Entendendo a importância da educação, em diversos momentos Alaru falava sobre a vontade e importância de criar escolas para crianças negras. “A construção da Escola Pan Africanista Marcus Mosiah Garvey é algo que nós temos que concluir se o amamos. Ele sempre defendeu educar as nossas crianças com princípios Africanos, o seu amor pelos Erês se transcendia a alma e se revelava nas ações por e com elas”, conta Mutuh, outro companheiro de luta.

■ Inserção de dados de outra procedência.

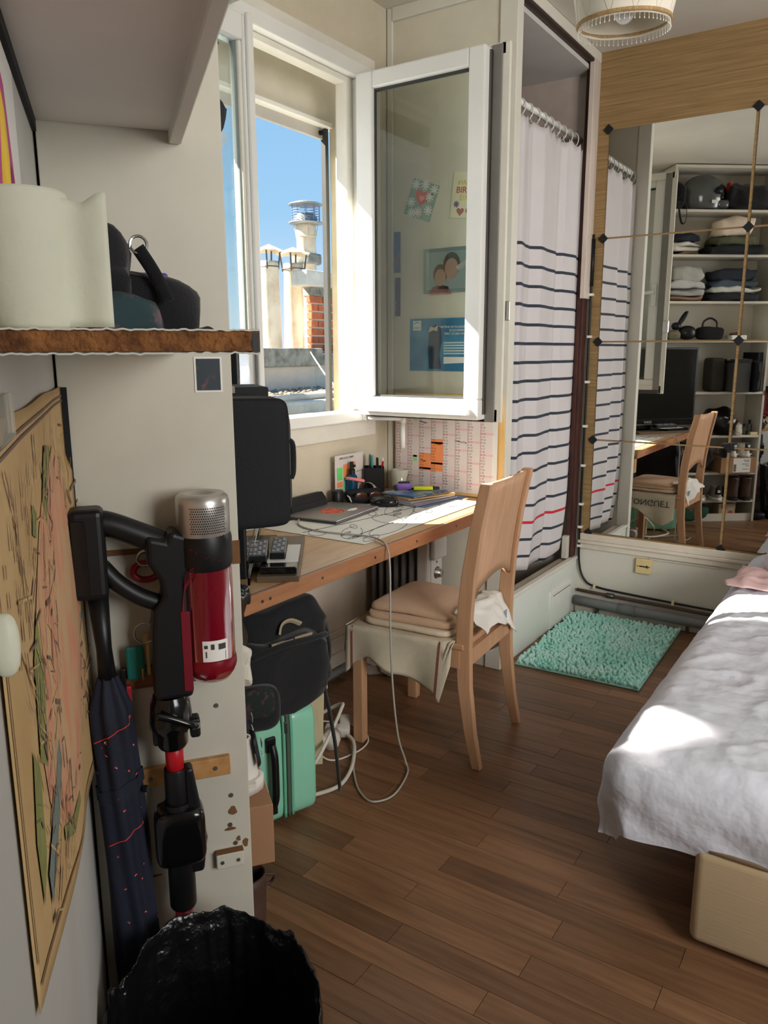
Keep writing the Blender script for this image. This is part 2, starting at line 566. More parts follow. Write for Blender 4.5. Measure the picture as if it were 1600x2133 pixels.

Os dois se conheceram também em meados de 2006, em outra atividade da UCPA, em um dos espaços que o Sindicato dos Professores mantêm na região da Sé, centro de São Paulo. Na ocasião, o UCPA estava recebendo Hamilton Borges, da Campanha Reaja ou será Morto, Reaja ou será Morta, da Bahia, e apresentando o Jornal Assata Shakur. O dia era de trabalho duro para o fechamento de pautas de discussão.

“Quem estava fazendo as anotações era o irmão Alaru Jagunjagun. Ele parecia ser uma pessoa rígida, pouca fala e prático. Alguns irmãos queriam abrir novas questões, ele cortava e dizia: ‘vamos pra próxima pauta’. Essa atitude me causou a impressão de ser alguém mandão”, conta Mutuh. A partir deste dia, ele passou a chamar Alaru de “ditador”. “Hoje lembro disso como uma piada”, diz.

Entre as recordações mais marcantes que guarda são dos momentos de jograis em dias de ações. Mutuh recorda com carinho um dos jograis que escutava sendo puxado pelo irmão Alaru: “Nenhum partido nos representa, nenhuma ONG nos representa, nenhum irmão que se vende nos representa…nós não somos brasileiros… só teremos uma luta livre, se ela for autônoma”.

Alaru foi uma figura muito importante na trajetória militante de Mutuh. Foi ele que o fez entender que o pan-africanismo é o única saída para o povo preto. “Eu não gostava de nenhum tipo de ‘ismo’ mesmo tendo já percorrido uma caminhada em lutas. Mas ao conhecer a UCPA – que é Alaru e Alaru sendo a UCPA -, recebi o ‘ismo’ dos pan-africano com a mente e o coração”, diz Mutuh. “Alaru não era só um pan-africanista puramente por essência, ele foi um pan-africanista clássico, histórico, teórico e pragmático”, completa.

Da quebrada para o centro, do centro para a quebrada, para Dina Alves, Alaru foi além do discurso antirracista. Ele estava sempre nas ruas fazendo panfletagens, atos públicos e rodas de conversas e sua atuação está para além do trabalho local tendo uma contribuição de relevância nacional.

“Como linha de frente na luta contra o genocídio antinegro seu discurso-prática ganha dimensões maiores. Diante da nossa história de exclusão e subordinação, foi ele, com seu esforço organizativo, quem possibilitou o intercâmbio entre ativistas de diferentes quebradas. Sua atuação política combativa nos oferece novos aportes políticos para pensarmos estratégias alternativas de luta contra o negligenciamento das vidas negras e uma melhor compreensão sobre a urgência da nossa emancipação organizada de baixo pra cima”, pontua Dina, que recorda, com felicidade, os momentos em que era chamada de “irmã” por Alaru.